You may divide or name those several offices as you will, or they may be divided in practice as expediency may recommend; the plan I have stated merely puts them all into the simplest forms and relations.

160. You see I have just defined the martial power as that "which punishes knaves and makes idle persons work." For that is indeed the ultimate and perennial soldiership; that is the essential warrior's office to the end of time. "There is no discharge in that war." To the compelling of sloth, and the scourging of sin, the strong hand will have to address itself as long as this wretched little dusty and volcanic world breeds nettles, and spits fire. The soldier's office at present is indeed supposed to be the defense of his country against other countries; but that is an office which—Utopian as you may think the saying—will soon now be extinct. I say so fearlessly, though I say it with wide war threatened, at this moment, in the East and West. For observe what the standing of nations on their defense really means. It means that, but for such armed attitude, each of them would go and rob the other; that is to say, that the majority of active persons in every nation are at present—thieves. I am very sorry that this should still be so; but it will not be so long. National exhibitions, indeed, will not bring peace; but national education will, and that is soon coming. I can judge of this by my own mind, for I am myself naturally as covetous a person as lives in this world, and am as eagerly-minded to go and steal some things the French have got, as any housebreaker could be, having clue to attractive spoons. If I could by military incursion carry off Paul Veronese's "Marriage in Cana," and the "Venus Victrix," and the "Hours of St. Louis," it would give me the profoundest satisfaction to accomplish the foray successfully; nevertheless, being a comparatively educated person, I should most assuredly not give myself that satisfaction, though there were not an ounce of gunpowder, nor a bayonet, in all France. I have not the least mind to rob anybody, however much I may covet what they have got; and I know that the French and British public may and will, with many other publics, be at last brought to be of this mind also; and to see farther that a nation's real strength and happiness do not depend on properties and territories, nor on machinery for their defense; but on their getting such territory as they have, well filled with none but respectable persons. Which is a way of infinitely enlarging one's territory, feasible to every potentate; and dependent no wise on getting Trent turned, or Rhine-edge reached.

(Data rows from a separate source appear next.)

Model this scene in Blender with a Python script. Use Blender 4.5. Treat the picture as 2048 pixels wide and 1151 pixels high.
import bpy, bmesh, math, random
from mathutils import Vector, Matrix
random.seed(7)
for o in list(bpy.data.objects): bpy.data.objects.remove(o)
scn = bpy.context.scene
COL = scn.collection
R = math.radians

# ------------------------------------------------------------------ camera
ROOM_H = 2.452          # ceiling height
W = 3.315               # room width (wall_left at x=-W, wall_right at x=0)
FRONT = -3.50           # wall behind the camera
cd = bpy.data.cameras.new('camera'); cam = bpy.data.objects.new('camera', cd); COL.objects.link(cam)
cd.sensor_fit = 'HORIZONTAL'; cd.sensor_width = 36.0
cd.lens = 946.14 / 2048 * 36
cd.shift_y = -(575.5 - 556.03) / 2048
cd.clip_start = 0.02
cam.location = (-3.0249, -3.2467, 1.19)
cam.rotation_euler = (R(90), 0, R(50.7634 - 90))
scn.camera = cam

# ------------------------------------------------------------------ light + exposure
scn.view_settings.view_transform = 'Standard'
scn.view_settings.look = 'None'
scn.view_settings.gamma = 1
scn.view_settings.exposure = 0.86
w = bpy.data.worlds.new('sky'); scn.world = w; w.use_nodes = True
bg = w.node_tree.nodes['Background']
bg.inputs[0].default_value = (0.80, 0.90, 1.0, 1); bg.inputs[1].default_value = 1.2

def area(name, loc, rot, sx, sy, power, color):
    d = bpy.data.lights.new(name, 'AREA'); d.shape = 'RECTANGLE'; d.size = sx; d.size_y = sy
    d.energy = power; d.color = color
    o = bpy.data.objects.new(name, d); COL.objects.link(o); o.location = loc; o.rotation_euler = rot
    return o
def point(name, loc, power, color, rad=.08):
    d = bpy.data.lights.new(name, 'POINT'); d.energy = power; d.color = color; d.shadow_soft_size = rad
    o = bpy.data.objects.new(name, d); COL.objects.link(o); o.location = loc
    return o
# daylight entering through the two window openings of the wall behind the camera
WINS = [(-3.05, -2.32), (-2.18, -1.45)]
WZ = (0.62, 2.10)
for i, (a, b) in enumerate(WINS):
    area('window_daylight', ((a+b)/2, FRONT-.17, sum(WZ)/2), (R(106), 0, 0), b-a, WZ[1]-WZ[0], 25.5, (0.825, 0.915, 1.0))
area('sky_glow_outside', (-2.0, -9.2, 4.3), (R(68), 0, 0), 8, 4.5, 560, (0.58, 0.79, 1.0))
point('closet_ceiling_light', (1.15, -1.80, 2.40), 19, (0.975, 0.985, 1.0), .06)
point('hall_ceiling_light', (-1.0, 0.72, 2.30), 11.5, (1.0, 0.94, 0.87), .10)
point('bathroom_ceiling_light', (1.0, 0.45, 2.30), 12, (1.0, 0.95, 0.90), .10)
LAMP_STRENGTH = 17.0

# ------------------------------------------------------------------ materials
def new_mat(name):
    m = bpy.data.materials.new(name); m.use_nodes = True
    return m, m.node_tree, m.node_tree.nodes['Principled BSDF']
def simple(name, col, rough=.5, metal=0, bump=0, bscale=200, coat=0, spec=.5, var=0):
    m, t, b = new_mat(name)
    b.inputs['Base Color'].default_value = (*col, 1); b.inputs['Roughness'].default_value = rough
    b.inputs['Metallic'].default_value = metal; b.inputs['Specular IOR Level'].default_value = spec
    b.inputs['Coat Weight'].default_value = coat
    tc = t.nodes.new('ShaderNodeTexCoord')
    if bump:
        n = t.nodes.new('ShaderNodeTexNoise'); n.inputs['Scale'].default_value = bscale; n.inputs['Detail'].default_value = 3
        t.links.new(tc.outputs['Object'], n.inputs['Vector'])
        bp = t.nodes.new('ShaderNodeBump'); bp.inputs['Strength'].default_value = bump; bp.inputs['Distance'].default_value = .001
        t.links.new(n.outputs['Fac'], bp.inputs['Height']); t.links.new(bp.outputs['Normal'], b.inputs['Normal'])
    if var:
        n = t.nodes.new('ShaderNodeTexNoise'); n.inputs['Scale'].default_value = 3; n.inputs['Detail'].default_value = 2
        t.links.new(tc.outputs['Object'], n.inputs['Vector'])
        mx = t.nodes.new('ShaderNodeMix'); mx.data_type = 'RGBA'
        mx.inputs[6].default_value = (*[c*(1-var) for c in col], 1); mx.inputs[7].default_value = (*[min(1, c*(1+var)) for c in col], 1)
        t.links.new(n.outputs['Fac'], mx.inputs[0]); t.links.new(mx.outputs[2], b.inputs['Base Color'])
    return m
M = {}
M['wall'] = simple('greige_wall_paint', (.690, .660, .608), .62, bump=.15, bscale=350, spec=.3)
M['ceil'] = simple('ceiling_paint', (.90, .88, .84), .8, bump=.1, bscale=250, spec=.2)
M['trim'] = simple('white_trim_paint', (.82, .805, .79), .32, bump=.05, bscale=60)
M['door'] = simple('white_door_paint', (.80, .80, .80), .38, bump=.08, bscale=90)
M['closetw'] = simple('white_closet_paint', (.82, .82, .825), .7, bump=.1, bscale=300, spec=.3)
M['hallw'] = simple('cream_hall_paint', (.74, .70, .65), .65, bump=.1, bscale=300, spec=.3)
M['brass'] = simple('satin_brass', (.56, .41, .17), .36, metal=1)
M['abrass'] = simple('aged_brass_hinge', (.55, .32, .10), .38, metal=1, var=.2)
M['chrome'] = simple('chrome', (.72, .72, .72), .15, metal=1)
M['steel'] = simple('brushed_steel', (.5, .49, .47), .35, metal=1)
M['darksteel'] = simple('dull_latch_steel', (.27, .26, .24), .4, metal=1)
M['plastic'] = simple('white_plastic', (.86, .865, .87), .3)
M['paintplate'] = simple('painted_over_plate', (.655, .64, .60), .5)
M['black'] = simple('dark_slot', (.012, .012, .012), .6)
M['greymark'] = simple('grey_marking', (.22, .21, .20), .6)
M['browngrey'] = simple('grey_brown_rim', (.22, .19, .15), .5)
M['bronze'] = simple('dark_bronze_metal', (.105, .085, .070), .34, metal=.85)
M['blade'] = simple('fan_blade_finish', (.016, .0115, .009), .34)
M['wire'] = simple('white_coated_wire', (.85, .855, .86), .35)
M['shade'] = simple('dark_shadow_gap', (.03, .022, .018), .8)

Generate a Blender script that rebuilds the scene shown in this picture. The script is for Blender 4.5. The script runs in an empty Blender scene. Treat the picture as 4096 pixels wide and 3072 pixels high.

161. Not but that, in the present state of things, it may often be soldiers' duty to seize territory, and hold it strongly; but only from banditti, or savage and idle persons.

Thus, both Calabria and Greece ought to have been irresistibly occupied long ago. Instead of quarreling with Austria about Venice, the Italians ought to have made a truce with her for ten years, on condition only of her destroying no monuments, and not taxing Italians more than Germans; and then thrown the whole force of their army on Calabria, shot down every bandit in it in a week, and forced the peasantry of it into honest work on every hill-side, with stout and immediate help from the soldiers in embanking streams, building walls, and the like; and Italian finance would have been a much pleasanter matter for the King to take account of by this time; and a fleet might have been floating under Garganus strong enough to sweep every hostile sail out of the Adriatic, instead of a disgraced and useless remnant of one, about to be put up to auction.

And similarly, we ought to have occupied Greece instantly, when they asked us, whether Russia liked it or not; given them an English king, made good roads for them, and stout laws; and kept them, and their hills and seas, with righteous shepherding of Arcadian fields, and righteous ruling of Salaminian wave, until they could have given themselves a Greek king of men again; and obeyed him, like men.

April 24.

162. It is strange that just before I finish work for this time, there comes the first real and notable sign of the victory of the principles I have been fighting for, these seven years. It is only a newspaper paragraph, but it means much. Look at the second column of the 11th page of yesterday's 'Pall Mall Gazette,' The paper has taken a wonderful fit of misprinting lately (unless my friend John Simon has been knighted on his way to Weimar, which would be much too right and good a thing to be a likely one); but its straws of talk mark which way the wind blows perhaps more early than those of any other journal—and look at the question it puts in that page, "Whether political economy be the sordid and materialistic science some account it, or almost the noblest on which thought can be employed?" Might not you as well have determined that question a little while ago, friend Public? and known what political economy was, before you talked so much about it?

But, hark, again—"Ostentation, parental pride and a host of moral" (immoral?) "qualities must be recognized as among the springs of industry; political economy should not ignore these, but, to discuss them, it must abandon its pretensions to the precision of a pure science."

163. Well done the 'Pall Mall'! Had it written "Prudence and parental affection," instead of "Ostentation and parental pride," "must be recognized among the springs of industry," it would have been still better; and it would then have achieved the expression of a part of the truth, which I put into clear terms in the first sentence of 'Unto this Last,' in the year 1862—which it has thus taken five years to get half way into the public's head.

"Among the delusions which at different periods have possessed themselves of the minds of large masses of the human race, perhaps the most curious—certainly the least creditable—is the modern soi-disant science of political economy, based on the idea that an advantageous code of social action may be determined, irrespectively of the influence of social affection."